Many of us still carry in our minds the image of a low-lying town with a church steeple as its principal vertical mark. It's part of our inherited visual landscape. A few such towns remain, but fewer every year. Mainly it's a nostalgic image.

Today in our big cities churches have become islands in seas of office buildings. But they are more important than ever in architectural terms. No longer central vertical marking points, they have become, willy-nilly, crucial elements of contrast, modest hand-touched reminders of the past, treasured artifacts, variations in the grid.

Western Presbyterian Church is a perfect example. Its architectural distinctions are indeed modest but the main thing is that the building still exists, a grace note of fieldstone gothic in a block of prepossessing institutional grandeur. The church sits on the southern side of the 1900 block of H Street NW, snug in the angle of a giant L-shape formed by the International Monetary Fund building--a heavy limestone-and-tinted glass structure.

The point of this comparison is not to put down the architecture of the IMF building, which in its way is distinguished. The point is simply to celebrate the tenuous survival of the little church and to suggest its symbolic and actual importance. Its setting in the shadow of the larger building is not a thing of unadulterated beauty but its presence there is a blessing. And this is the way, for good or ill, our cities are beginning to look.

A dozen years or so ago, when the IMF building was being planned, we were not so careful of these remnants. Initial drawings of the IMF building foresaw the demolition of Western Presbyterian. The organization needed space and, laudably, it sought to maximize the comfort and efficiency of its 1,500 employes. The result was the massive 12-story first-stage building with its soaring bottom-to-top, glass-covered interior courtyard--a prestigious package skillfully designed by the Kling Partnership of Philadelphia, and completed in 1974.

A second building with similar elevations and a mirror-image interior court was planned, to fill out the block. This was the wave of the future for the entire Foggy Bottom area, a place of large rooming houses and residential rows fast turning to new uses. The World Bank, the IMF, speculative offices and George Washington University all have primed the real estate pump of an area situated just west of the White House.

And the future is now, as the coach once said. The institutions have all but gobbled the area up--all but Western Presbyterian, and a few other churches, and a few scattered, more or less historic landmarks.

The main thing that developers failed to feed into their otherwise accurate large-scale calculations for change was the desire of parishioners to keep their churches. In this the story of the Western Presbyterian congregation is thankfully typical of what has happened elsewhere in the neighborhood, elsewhere in this city, and in other cities.

Western Presbyterian Church was founded in the 1850s. The present building was completed in 1931. It was designed by Norman Hulme, a Philadelphia architect. The land upon which the church sits is sky-high valuable--it is zoned for high-density office use. Consequently the pressures to sell were immense.
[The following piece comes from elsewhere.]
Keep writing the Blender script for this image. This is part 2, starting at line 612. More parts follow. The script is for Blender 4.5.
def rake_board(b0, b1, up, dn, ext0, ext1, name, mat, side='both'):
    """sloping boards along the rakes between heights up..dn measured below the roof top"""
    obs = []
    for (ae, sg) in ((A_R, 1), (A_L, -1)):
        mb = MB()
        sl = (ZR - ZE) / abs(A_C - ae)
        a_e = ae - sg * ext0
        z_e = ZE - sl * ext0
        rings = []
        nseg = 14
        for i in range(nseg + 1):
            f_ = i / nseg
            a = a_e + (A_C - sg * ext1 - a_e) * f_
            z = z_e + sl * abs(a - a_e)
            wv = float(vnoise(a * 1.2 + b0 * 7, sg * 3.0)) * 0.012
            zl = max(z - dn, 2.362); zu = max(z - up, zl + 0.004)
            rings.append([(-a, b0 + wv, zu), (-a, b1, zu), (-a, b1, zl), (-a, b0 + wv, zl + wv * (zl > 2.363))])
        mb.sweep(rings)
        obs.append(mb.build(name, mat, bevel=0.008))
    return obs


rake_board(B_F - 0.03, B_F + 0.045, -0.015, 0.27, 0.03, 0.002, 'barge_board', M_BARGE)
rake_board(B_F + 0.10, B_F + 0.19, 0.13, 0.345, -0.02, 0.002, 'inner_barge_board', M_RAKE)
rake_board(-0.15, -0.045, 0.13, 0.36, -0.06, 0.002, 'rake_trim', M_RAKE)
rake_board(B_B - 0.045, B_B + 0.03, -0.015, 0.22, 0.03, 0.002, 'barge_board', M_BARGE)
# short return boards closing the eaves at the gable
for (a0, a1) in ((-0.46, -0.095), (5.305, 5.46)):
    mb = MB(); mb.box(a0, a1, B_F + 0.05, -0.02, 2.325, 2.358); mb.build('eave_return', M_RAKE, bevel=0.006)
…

The congregation was pushed to sell from outside and inside: from the IMF, which made a generous offer to the church to build "almost anything we wanted almost anywhere," says John W. Wimberly Jr., the church's present pastor, and from the regional presbytery, which owns the land. The moral justification for selling was a luring vision of using the money to create a well-endowed urban ministry--to do good works.

The outcome of hours and hours and hours of contentious meetings was that the dwindled congregation voted to stay put "because we felt a church was needed here," says Elinor Martin, who attended Western Presbyterian as a girl and who, like most of the members, now commutes to the church from miles away. "I just thought the idea of selling the church for money was one of the worst things I'd ever heard of." As a result, the church stayed and the IMF extension, completed last June (and again skillfully designed by the Kling Partnership) took the form of an L instead of a square.

"There's no question about it, we're walking on the edge," says Wimberly, describing the church's efforts to serve its aging and scattered flock, to attract new members, and to provide spiritual sustenance to the vast new daytime population of office workers. "What we're planning to build on is the feeling of old Washington that is in the place, a kind of community feeling, a sense of having been here forever."

One does not need to be a parishioner to appreciate the simple courage of this decision, nor be an architecture critic to appreciate the benefits that tiny survivors such as this church give to our cities. In some areas, such as the bankers' alley along 19th Street, such small triumphs are all that is left to give a sense of history, texture and scale to the life of the street.